There have been even indications by Lukashenko that he was been presurised by Putin to accept further intregration of the two countries, literally merging Belarus into Russia. That was stated as recently as in early 2020. This could be another reason why Lukashenko is being rejected by his own people now, or there could be additional motives behind the protests.

Lukashenko claimed that the riots are staged by the West, to weaken Russia and its sphere of influence. He warned that if the uprisisng is successful in Belarus, Russia will be next. However, just before the election, Belarus arrested 32 private Russian military contractors on charges of planning to stage riots.

The incident was downplaid by Putin later on, yet we cannot exclude any possibility that the protests are orchestrated or used by either Russia and the West, in order to change or maintain the status quo in the region.

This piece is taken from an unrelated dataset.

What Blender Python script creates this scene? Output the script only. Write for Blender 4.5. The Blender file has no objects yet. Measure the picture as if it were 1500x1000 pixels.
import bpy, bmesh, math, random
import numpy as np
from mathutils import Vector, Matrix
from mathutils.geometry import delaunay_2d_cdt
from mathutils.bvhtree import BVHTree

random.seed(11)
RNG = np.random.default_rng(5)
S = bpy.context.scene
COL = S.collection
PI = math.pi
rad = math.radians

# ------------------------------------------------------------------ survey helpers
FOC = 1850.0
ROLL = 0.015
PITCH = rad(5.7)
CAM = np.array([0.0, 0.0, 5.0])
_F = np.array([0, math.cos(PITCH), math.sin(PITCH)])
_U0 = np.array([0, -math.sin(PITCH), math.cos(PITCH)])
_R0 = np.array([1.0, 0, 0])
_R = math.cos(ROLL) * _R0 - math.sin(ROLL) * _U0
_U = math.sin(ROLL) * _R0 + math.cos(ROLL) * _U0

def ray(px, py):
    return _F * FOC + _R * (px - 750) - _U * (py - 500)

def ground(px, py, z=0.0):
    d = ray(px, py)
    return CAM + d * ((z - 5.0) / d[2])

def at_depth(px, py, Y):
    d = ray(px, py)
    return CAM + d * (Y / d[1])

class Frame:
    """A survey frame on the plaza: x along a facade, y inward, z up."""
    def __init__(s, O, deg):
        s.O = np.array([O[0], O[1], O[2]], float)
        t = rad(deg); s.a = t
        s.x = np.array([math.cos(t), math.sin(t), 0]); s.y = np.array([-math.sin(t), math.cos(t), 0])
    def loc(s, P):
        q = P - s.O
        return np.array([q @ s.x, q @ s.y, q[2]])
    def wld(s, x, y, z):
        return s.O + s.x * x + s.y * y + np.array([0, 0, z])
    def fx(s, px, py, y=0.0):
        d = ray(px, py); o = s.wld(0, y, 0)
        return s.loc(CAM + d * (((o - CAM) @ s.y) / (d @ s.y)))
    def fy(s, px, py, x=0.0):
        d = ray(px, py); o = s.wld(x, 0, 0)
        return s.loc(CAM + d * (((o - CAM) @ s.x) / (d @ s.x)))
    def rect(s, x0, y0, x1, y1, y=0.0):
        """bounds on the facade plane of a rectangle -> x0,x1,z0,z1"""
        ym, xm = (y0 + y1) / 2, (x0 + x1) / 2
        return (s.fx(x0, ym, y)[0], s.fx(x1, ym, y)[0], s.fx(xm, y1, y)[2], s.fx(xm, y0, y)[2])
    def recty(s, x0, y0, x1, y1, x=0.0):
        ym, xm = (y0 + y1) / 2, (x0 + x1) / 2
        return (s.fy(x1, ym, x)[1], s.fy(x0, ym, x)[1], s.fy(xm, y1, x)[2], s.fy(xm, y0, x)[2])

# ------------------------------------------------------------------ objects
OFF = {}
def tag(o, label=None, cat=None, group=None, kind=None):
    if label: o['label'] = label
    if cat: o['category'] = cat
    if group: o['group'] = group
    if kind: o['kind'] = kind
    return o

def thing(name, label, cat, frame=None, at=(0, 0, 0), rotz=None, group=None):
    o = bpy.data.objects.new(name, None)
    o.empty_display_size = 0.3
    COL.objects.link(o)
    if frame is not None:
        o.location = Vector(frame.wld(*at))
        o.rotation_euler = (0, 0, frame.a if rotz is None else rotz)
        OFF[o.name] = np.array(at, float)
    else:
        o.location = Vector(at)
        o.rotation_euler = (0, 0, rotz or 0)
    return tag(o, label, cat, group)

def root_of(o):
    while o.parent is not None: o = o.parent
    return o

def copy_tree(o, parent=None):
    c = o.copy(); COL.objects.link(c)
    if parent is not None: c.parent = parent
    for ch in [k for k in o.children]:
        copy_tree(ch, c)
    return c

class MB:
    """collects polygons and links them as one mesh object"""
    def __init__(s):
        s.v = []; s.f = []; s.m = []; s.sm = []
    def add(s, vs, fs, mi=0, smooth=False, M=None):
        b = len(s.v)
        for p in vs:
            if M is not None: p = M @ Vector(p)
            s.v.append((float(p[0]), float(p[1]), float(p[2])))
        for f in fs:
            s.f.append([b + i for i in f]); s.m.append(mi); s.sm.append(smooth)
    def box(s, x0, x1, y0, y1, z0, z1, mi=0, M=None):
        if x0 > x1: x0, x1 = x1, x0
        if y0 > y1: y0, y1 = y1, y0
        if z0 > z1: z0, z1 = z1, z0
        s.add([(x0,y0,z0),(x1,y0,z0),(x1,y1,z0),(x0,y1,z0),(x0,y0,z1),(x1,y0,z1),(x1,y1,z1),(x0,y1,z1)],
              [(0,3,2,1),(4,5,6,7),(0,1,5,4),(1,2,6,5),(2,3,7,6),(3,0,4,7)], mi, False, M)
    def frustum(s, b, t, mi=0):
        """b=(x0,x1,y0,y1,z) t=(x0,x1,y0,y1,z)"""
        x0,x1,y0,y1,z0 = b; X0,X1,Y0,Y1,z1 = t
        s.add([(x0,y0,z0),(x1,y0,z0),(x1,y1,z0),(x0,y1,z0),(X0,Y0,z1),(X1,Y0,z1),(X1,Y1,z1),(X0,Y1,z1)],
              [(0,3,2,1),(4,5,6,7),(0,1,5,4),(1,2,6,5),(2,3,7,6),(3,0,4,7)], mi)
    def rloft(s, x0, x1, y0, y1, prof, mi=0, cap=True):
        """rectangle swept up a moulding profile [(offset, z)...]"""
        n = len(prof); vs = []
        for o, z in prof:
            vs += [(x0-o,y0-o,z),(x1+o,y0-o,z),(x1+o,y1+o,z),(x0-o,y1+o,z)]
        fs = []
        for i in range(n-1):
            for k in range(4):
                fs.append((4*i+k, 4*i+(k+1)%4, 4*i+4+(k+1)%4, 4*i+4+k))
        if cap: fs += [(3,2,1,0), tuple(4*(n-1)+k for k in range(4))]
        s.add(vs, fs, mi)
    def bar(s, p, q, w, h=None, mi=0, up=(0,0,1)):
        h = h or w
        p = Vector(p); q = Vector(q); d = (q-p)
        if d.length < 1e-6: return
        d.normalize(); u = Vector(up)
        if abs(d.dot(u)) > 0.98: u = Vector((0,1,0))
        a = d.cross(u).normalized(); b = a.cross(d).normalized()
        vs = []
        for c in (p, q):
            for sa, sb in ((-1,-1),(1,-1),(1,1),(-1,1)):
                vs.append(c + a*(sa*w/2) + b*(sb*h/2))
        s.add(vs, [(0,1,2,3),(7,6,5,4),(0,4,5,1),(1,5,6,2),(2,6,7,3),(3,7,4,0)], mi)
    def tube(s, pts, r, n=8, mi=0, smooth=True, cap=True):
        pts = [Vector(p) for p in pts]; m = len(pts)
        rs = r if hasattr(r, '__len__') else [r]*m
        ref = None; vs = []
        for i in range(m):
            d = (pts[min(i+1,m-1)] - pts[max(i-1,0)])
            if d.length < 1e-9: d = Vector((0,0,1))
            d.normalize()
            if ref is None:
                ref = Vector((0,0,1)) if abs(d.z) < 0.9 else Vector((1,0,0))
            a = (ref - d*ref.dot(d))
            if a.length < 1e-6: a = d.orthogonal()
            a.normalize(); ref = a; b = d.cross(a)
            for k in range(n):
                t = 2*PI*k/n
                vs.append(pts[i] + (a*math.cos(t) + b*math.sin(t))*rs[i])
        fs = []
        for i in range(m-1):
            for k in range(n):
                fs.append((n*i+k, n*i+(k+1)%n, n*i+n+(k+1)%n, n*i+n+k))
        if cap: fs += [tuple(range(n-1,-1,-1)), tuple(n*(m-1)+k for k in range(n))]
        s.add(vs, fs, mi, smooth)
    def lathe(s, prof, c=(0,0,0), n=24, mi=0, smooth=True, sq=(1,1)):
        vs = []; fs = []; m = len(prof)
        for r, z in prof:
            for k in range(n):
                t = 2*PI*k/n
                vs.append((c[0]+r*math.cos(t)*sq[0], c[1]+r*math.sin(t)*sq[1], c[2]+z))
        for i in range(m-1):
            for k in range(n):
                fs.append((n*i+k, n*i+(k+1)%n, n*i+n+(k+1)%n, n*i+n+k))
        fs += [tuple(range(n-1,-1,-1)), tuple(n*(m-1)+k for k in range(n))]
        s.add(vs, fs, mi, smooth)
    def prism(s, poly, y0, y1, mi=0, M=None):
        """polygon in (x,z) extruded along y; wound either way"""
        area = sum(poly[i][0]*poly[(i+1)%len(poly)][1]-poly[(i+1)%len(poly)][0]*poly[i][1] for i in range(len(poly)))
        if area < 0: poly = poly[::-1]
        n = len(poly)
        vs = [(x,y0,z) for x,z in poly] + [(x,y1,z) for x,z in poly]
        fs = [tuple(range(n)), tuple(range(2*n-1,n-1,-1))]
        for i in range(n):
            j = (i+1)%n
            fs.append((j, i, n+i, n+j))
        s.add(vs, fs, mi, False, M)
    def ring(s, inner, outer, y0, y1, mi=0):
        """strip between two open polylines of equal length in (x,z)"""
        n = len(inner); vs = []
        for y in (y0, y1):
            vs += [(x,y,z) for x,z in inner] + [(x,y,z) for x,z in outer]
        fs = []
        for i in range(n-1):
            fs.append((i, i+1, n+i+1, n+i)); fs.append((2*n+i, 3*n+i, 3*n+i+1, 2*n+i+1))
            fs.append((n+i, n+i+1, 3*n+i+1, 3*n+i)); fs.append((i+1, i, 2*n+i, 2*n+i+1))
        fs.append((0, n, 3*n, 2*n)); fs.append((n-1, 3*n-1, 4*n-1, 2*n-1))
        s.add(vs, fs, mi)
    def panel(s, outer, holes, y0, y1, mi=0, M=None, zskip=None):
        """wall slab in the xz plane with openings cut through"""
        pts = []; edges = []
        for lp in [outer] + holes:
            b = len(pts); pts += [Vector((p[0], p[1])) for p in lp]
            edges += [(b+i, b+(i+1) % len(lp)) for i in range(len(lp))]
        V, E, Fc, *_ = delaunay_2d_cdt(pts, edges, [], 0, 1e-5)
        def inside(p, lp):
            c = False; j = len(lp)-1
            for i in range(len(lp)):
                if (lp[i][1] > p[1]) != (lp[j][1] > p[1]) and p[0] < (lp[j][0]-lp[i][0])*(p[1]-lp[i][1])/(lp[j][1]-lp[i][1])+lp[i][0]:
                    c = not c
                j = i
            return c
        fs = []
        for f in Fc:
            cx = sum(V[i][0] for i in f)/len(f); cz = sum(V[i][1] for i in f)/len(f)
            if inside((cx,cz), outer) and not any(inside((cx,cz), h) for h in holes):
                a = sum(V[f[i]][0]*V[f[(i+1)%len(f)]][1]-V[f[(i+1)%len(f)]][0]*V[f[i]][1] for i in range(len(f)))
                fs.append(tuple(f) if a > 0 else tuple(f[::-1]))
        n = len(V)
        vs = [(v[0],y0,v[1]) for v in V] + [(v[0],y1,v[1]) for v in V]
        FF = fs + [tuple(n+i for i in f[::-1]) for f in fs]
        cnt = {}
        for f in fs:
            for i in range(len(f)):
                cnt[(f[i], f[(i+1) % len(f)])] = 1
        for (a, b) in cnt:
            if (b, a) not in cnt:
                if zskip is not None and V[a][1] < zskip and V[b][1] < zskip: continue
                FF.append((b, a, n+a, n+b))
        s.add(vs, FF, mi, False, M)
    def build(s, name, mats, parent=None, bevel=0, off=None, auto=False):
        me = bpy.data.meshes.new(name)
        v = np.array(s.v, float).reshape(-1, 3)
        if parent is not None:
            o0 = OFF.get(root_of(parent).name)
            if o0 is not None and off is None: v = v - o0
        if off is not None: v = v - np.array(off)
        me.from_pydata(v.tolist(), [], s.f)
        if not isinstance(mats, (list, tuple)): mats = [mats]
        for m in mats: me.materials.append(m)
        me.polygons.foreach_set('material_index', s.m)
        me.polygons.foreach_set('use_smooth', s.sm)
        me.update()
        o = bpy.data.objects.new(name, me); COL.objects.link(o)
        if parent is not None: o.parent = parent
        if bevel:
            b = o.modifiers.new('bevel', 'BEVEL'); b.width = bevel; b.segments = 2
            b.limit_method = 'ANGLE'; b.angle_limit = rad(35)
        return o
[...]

No matter what version of truth we choose, our concern should lie with the Belarusian people and their struggle to stabilise their country as it hopefully transits towards democracy.

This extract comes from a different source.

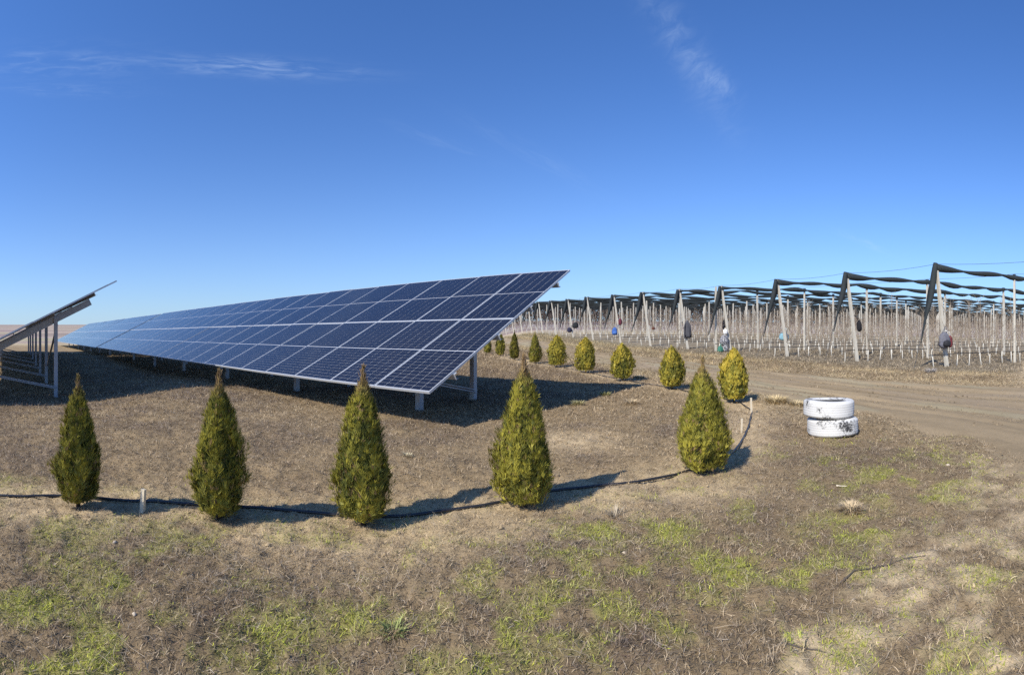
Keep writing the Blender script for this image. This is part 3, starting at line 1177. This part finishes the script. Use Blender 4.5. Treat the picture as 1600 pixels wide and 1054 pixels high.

But what could Europe do? If it sanctions the country's economy, it will only hurt the ordinary people that it tries to help. Wether the EU insists on such measures, then these must be applied solely against Lukashenko and his inner circle, plus anyone responsible for whichever kind of violence and human rights violations.

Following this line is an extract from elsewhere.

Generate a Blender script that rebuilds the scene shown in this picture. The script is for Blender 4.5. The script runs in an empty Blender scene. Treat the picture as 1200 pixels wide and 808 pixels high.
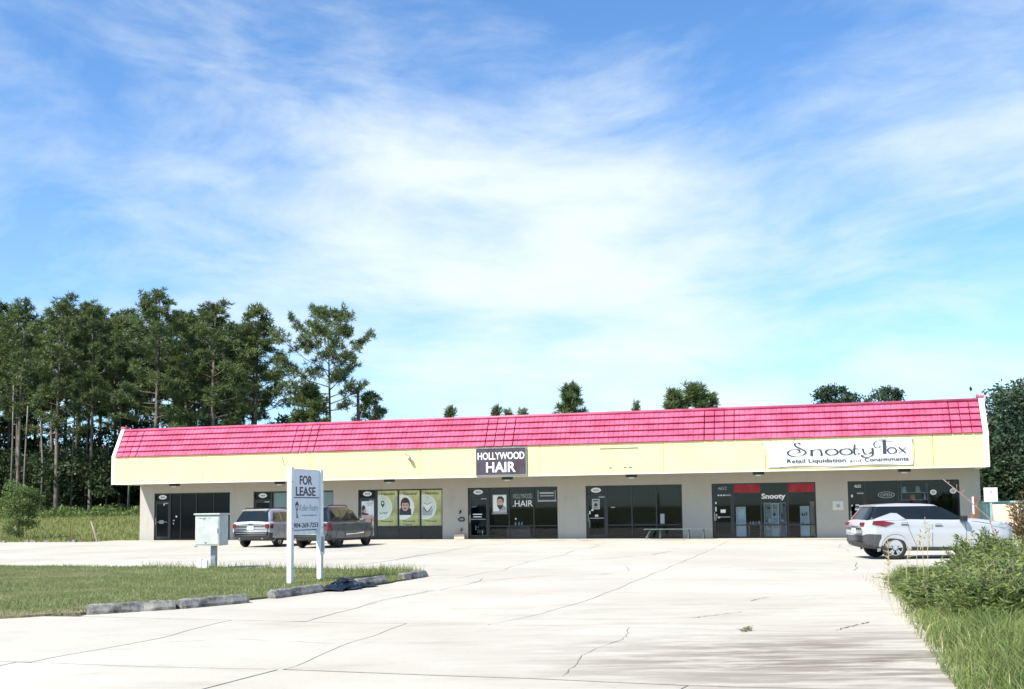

Even so, Lukashenko will not feel the pressure, as his assets and interests lie in Russia. The EU needs the colaboration of the UN, to monitor the situation and prevent further chaos or worsening of human rights violations. For the time being, that is the only help it can provide to Belarus, together with offering refuge to escaping opposition leaders, or financing their efforts and networks.

But what of the future of Belarus and its relationship with the rest of Europe? Many suggest that the country should come closer to the EU. But in reality that can prove very diffucult. Belarus' population, includes roughly 8.3 % ethnic Russians. Around 70% of its households are Russian speaking, with only 30% of its citizens speaking Belarusian at home.

If Ukraine is having problems in moving decisively towards the West and becoming more integrated in the European institutions, what chances does Belarus have in achieving such goal? For the time being, it would be wise to focus on the democratization of the country and removing Lukashenko from power.

If the Belarusian Democracy Movement, as the protests are referred to, is successful and force Lukashenko to step down, then Europe and Russia must be willing to negotiate the new status in the region, but not only in Belarus. Since Russia fears and protests at any Western expansion to the East, then Ukraine and Belarus could become buffer zones and bridges between the two realms.

But that will mean no NATO membership for either of them, with the EU and Russia hopefully being able to put their differences aside, becoming engaged and collaborators in both nations, stabilizing Eastern Europe for good. That will naturally prove very tricky, given the anti-Russian sentiment deep rooted in Eastern EU member states, plus Russia's view of them. Ultimatelly though, it should be up to Ukrainians and Belarusians to deside where their future lies.

The real danger is that the movement is compromised and betrayed by Europe, the US, Russia and the UN, to maintaining the status quo and avoid rocking the boat too much to serve individual nations' interests. Or maybe prevent the risk of another civil war and a Ukraine-like situation. Then the sacrifices of the Belarusian people will be for nothing and all parties will be to blame.

It is time for Russia, the US and the EU or its indivisual states, to stop promoting their affairs in the region and start thinking collectively. The stability and prosperity of Europe benefits everyone, especially the countries in the EU and Russia. It will be wise to abandon the stand-off and find solutions that will actually be lasting. Europe in particular, will gain hugely by a democratic Belarus, but Russia has nothing to lose if it maintains its close ties with the country, while bettering its relations with the EU.

The Belarusian, European, Ukrainian and Russian people deserve a better future together, either as good neighbors or partners. Let us not destroy it due to our inability to see past Cold War crimes and mistakes. Belarus, the best of luck, hopefully a brighter future awaits you.